Le jeu et le décor contribuent grandement à cette sensation de monde fictif, de voyage dans les pensées des uns et des autres alors même que rien de ce qu'ils ressentent réellement n'est exprimé. Au contraire ! Les comédiens y incarnent – très bien – des attitudes mentales plus que des personnages entiers. Le fils passe-t-il réellement ses soirées au cinéma ? La mère se doute que non, lui tient bon et n'évoque qu'une fois l'ambiance de la boîte de nuit qui se trouve en face de chez eux. La fille a-t-elle seulement envie de rencontrer un garçon ou est-elle enfermée par la pensée de son handicap, auquel elle fait si peu allusion ? Impossible de le savoir tant elle est mutique.
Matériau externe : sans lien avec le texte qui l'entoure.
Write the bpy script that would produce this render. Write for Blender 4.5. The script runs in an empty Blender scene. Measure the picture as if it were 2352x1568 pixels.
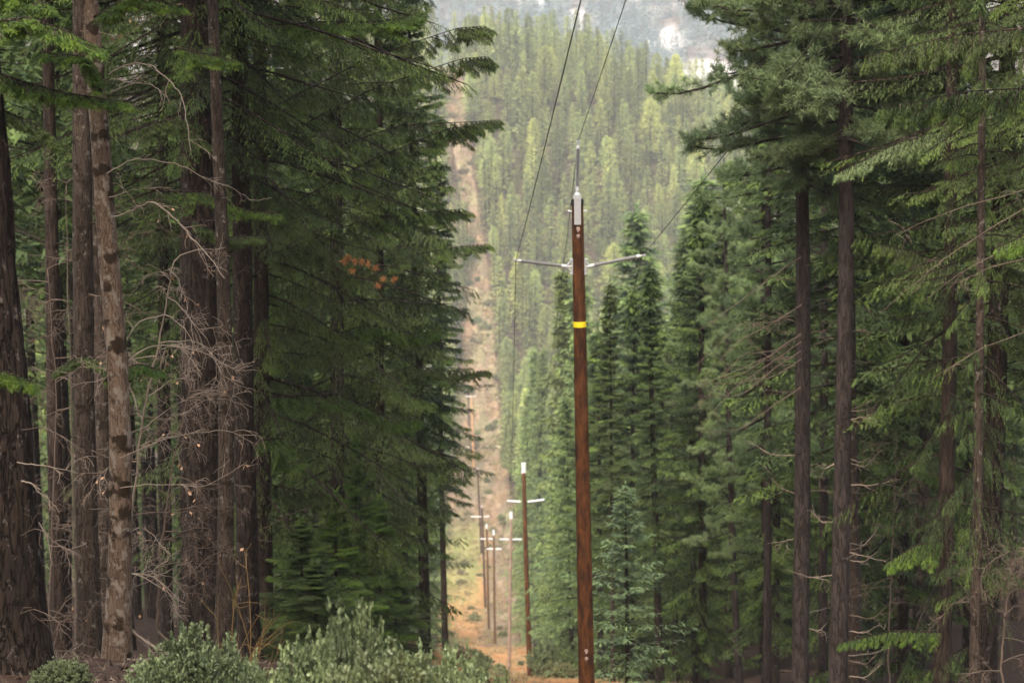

La mère est-elle folle, infantile ou perverse ? Chacun peut donner la réponse de son choix en fonction de sa sensibilité.
L'organdi beige et le voile blanc qui séparent scène et salle, le plateau surélevé et garni d'une neige qui lui ôte toute fermeté, l'absence d'ombre sur la scène, les déplacements fantomatiques, la présence de la musique, tout cela magnifie et rend visible le flottement psychologique dans lequel évoluent les protagonistes de ce combat mental.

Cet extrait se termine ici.